MUSICTEACHERS.CO.UK VOLUME 2 ISSUE 1, SEPTEMBER 2001  
Online Journal



I was astounded the other week when, after sending out the usual pre-release letter we mail to the regular subscribers of MusicTeachers.co.uk's Online Journal, which advertised that in this month's issue we would be running interviews with two jazz musicians, Dave Brubeck and Taylor Eigsti, I received an email from one reader who stated, "if your publication didn't concentrate so much on white musicians who are learning a black art, then I might be interested." Quite a cutting and, in this day and age, unnecessary comment on two fronts: first and foremost, it is inaccurate; more than that, however, it suggests that music, somehow, is still being seen as the property of certain sections of society and is not for the likes of others. Recently, we have all seen what ultimately can happen when cultures become segregated, when unrest of the like seen in Bradford and Leeds becomes the most logical conclusion. Why? Because people cannot sit down and realise that cultural diversity makes life richer and not poorer, and that we can all learn from each other. Do we still have the attitude that the likes of Mozart, Mahler and Brahms belong only to the monied white classes? If so, then the work done by countless musicians worldwide in making their art appeal to as wide an audience as possible counts for absolutely nothing. On the same front, perhaps we should not enjoy listening to pop music, especially when it comes from Caucasian musicians, since its roots are inexorably African; similarly, it might also be a good idea to ban the work of Steve Reich, since his early pieces are influenced by Ghanaian music, and burn Olivier Messiaen's Turangalîla-Symphonie because it has a Sanskrit title and uses Indian rhythms. Above all, perhaps we should ask Yo-Yo Ma to refrain from playing Bach cello suites, Wayne Marshall from Messiaen and Jessie Norman from singing Wagner.

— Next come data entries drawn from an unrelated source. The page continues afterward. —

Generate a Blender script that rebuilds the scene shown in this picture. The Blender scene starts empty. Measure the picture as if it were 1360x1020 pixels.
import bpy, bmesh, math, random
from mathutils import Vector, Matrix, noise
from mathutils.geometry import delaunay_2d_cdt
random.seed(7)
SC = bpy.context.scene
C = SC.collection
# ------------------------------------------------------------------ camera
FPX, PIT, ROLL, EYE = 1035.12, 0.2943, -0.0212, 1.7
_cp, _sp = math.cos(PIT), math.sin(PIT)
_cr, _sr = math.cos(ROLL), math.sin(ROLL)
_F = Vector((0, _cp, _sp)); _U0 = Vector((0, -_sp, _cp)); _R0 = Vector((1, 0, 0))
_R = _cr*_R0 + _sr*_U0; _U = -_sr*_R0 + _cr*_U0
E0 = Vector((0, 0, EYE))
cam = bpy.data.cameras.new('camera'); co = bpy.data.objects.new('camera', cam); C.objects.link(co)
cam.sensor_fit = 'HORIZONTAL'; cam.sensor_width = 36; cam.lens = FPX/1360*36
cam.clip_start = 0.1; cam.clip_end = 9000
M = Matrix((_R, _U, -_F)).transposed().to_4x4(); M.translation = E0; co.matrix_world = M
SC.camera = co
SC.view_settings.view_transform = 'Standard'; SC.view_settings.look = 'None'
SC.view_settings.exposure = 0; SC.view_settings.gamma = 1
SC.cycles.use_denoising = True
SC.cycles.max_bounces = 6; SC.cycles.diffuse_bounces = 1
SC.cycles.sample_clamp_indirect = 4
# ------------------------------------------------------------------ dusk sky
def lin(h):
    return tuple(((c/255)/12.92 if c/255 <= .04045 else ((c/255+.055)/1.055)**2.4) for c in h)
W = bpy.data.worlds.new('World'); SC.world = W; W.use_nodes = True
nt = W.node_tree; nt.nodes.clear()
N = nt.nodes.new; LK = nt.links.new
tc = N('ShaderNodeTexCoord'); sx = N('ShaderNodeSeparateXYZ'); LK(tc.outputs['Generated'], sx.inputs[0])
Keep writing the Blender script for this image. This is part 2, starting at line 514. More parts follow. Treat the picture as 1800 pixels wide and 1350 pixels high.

No, I'm sorry, music belongs to me. I don't care what it is, or where it's from, it's mine and I will do with it what I want. As a musician, I will play it; as a critic, I will praise it; as a writer, I will write about it; and as a teacher, I will teach it. No amount of bullying from the likes of those whose churlish beliefs are, in themselves, tantamount to inverted racism will take it away from me. And it shouldn't from you either.